Certains chrysobéryls taillés en cabochon permettent de révéler un autre phénomène optique : la chatoyance.
Ainsi, lorsque la structure cristallochimique du chrysobéryl a favorisé la formation de lacunes cristallines tubulaires, canaux orientés parallèlement à la direction principale du cristal, on voit apparaître de fines lignes argentées qui glissent sur la surface de la pierre à mesure qu’elle est déplacée sous un éclairage, quel qu’il soit.
Ce type de chrysobéryl est appelé « Œil-de-chat », ainsi nommé car l’effet lumineux produit évoque si bien la pupille en fente verticale du chat qui vous regarde dans la nuit lorsque vous l’éclairez avec une lampe.
Seuls les chrysobéryls ont droit à l’appellation « Œil-de-chat », sans précision. Les autres pierres chatoyantes doivent être citées par leur nom suivi du qualificatif « oeil-de-chat », comme par exemple le « quartz rose œil-de-chat ».
Les gisements
Les plus beaux chrysobéryls de variété jaune sont récoltés dans les alluvions des régions du Minas Gerais, Espirito Santo et Bahia au Brésil. Les cristaux roulés peuvent atteindre des dimensions considérables. On aurait ainsi découvert un cristal de 8kg à Espirito Santo en 1828.
On trouve également souvent des cristaux aplatis et maclés : 3 cristaux qui s’interpénètrent, formant une symétrie hexagonale.
C’est au Sri Lanka que sont extraites les variétés cymophane et alexandrite tant appréciées. Les premières alexandrites furent découvertes dans le gîte d’émeraude de Takowaja, gisement aujourd’hui épuisé.
Des pierres pour têtes couronnées
Autrefois classé avec les béryls comme l’indique son autre nom « béryl d’or » (en grec khrusos signifie or), cette gemme a souvent été utilisée en joaillerie, et en particulier pour des joyaux de couronnes.
Le trésor de la famille royale d’Angleterre détient un Œil-de-chat du Sri Lanka de 313,2 carats !

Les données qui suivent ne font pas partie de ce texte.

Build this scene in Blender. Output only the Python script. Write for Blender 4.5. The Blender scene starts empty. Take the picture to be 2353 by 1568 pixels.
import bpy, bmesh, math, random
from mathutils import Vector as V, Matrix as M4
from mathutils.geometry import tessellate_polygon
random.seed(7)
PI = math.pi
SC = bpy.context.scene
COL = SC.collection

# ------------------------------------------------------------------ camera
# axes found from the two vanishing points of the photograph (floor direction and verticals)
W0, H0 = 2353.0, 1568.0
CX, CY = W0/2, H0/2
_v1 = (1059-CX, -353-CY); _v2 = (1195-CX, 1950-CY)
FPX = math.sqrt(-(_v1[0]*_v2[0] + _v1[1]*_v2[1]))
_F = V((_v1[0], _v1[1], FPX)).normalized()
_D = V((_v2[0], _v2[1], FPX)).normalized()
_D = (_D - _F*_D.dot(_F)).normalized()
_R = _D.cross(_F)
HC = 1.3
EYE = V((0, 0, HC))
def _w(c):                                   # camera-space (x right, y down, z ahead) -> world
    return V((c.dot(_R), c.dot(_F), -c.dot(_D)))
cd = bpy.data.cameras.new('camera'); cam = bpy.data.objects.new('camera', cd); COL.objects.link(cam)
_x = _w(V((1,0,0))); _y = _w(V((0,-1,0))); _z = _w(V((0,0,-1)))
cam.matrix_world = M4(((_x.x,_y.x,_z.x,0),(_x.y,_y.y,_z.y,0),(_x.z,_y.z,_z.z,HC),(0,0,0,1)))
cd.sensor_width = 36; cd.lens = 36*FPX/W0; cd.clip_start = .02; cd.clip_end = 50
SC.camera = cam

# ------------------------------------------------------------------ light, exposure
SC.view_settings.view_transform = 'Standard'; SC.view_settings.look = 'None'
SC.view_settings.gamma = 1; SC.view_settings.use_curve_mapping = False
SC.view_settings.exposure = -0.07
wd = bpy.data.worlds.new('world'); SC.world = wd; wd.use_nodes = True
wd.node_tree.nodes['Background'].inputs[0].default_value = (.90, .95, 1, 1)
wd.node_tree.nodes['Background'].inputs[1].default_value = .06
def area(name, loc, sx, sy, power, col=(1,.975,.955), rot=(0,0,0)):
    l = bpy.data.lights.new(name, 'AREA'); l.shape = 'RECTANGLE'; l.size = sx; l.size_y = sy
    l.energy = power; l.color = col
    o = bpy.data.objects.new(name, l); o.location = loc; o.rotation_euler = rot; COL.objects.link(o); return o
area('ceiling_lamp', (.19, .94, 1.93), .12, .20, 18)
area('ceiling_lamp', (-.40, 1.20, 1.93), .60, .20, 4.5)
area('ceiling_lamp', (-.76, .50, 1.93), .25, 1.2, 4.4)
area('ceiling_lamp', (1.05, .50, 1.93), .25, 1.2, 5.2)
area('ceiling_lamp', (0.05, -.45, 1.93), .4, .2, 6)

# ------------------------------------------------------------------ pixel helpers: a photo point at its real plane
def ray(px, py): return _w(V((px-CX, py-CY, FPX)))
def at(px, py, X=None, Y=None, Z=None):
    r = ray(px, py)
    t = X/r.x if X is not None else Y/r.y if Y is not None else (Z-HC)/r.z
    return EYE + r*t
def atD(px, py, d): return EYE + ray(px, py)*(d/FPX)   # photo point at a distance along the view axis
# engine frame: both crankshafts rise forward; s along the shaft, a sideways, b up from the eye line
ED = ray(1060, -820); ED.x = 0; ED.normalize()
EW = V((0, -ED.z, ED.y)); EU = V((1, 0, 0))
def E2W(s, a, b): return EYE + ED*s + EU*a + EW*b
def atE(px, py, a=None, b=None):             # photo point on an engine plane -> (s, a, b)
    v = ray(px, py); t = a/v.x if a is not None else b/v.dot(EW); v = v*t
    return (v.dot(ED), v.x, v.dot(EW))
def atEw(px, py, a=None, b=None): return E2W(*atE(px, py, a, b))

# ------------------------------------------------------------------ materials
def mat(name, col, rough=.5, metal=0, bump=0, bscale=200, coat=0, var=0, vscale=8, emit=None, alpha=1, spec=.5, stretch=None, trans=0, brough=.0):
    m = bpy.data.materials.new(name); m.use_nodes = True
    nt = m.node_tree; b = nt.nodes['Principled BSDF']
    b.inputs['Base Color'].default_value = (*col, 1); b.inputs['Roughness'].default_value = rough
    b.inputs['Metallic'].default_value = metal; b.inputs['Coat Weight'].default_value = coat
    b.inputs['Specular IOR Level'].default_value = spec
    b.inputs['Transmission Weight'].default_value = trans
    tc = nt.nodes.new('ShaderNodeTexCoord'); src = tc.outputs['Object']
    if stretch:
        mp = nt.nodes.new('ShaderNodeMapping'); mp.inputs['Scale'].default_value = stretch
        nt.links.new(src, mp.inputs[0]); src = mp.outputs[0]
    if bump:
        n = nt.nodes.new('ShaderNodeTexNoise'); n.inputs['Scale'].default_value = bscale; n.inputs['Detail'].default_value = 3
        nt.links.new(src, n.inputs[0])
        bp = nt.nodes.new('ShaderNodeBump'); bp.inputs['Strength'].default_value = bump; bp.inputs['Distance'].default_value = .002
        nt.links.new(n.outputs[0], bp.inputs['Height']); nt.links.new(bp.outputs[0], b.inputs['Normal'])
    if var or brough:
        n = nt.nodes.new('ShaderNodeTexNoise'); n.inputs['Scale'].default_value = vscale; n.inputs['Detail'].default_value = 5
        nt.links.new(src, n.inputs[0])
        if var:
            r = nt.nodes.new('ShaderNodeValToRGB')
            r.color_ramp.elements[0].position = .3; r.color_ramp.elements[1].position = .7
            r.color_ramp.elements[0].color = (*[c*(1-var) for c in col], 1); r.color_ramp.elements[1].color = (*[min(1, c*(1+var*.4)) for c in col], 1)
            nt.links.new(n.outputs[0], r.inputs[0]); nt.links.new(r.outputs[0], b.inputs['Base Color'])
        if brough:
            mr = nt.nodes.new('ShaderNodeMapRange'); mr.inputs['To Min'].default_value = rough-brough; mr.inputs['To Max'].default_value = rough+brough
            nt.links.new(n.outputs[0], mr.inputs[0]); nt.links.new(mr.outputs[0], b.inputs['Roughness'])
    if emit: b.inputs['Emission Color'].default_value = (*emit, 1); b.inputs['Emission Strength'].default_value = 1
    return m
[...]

Le chrysobéryl le plus célèbre est une pierre vert-jaune absolument pure, de forme ronde-ovale de 45 carats appelée le « Hope » car il a appartenu à Henry Philip Hope, possesseur d’un fameux diamant auquel il avait également donné son nom… Cette pierre est aujourd’hui visible au Natural History Museum de Londres.
La Smithsonian Institution à Washington possède des Œil-de-chats de 121 et 172 carats, ainsi que des pierres facettées de 114,3 et 120,5 carats.
Comment le porter
Par exemple, comme Béatrice, la responsable de la galerie. Elle a choisi de faire monter sa pierre en collier, sur une chaîne en or jaune martelée à l’ancienne par Costanza. Ce travail offre un parfait camaïeu à la pierre aux reflets d’or nichée au creux d’un maillon… Elle brille et éclaire le sourire dont Béatrice ne se départit jamais.